If we as steel MPs are frustrated, that is nothing compared to how steelworkers feel. Speaking to union reps from Tata Llanwern and Liberty on Friday, there is a real concern for the future and a sense that opportunities could tragically be lost. There are huge challenges for our industry at the moment. At Tata Llanwern, the average age of the workforce has fallen from 53 to 32 in recent years. The young members of the workforce, having shone with the benefit of high-quality training, are performing everything they are asked to do, but, given the anxieties that hang over the whole sector, these young multiskilled workers are now worried about their mortgages and their futures. Some of those worries relate to immediate problems the industry is facing, including falling demand in the construction and automotive sectors. Llanwern produces world-class automotive steel for Jaguar Land Rover, which has slowed down its production. Looking to the longer term, there is also exasperation with the lack of vision shown by the Government and their failure to stump up the investment funding or work with the industry to help companies decarbonise. Steelworkers feel neglected at a time when their contribution has never been so vital to our economy. We know that the world cannot decarbonise without steel, whether it is for use in wind turbines, electric vehicles, energy-efficient buildings or other green infrastructure. The steel sector is committed to the transition to net zero, but it needs a policy framework that will support, not hinder, it. The Government must provide a solution to allow the industry to invest in decarbonisation.
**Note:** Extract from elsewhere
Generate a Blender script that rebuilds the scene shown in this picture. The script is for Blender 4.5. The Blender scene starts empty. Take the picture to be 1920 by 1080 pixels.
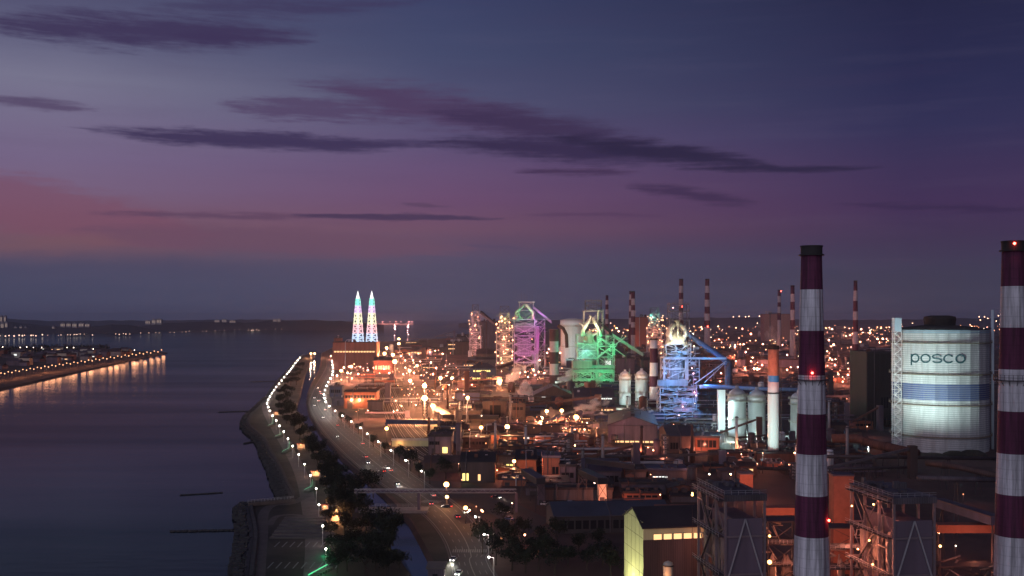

Energy prices remain a huge issue, with steelmakers still paying well over the odds compared with our continental counterparts. That point was made well by my hon. Friend the Member for Rotherham, who outlined the help that the German Government are giving their industry. We are not being as generous. We also need longer-term reforms to bring down electricity prices beyond the difficult winter ahead, akin to those implemented in France and Germany.
Let us not forget that the previous Prime Minister, the right hon. Member for Uxbridge and South Ruislip (Boris Johnson), made reduced energy costs for the steel sector an important promise during the Brexit campaign. Six years on, we are still lagging behind. On that note, the Government should also follow the EU in closing the loophole for the sanctions regime against Moscow that still allows indirect imports of Russian steel from third countries and create a UK steel innovation fund using the £200 million refund from the research fund for coal and steel.
We need Ministers to set ambitious targets for the use of UK steel content in public procurement, as has been said. This is a really important industry, with more than 76,000 jobs in the UK. As a steelworker at Llanwern said to me this week, the UK steel industry is less well equipped to weather the global storm than overseas competitors. He also said:
“in an insecure and unstable world, how can we not produce steel?”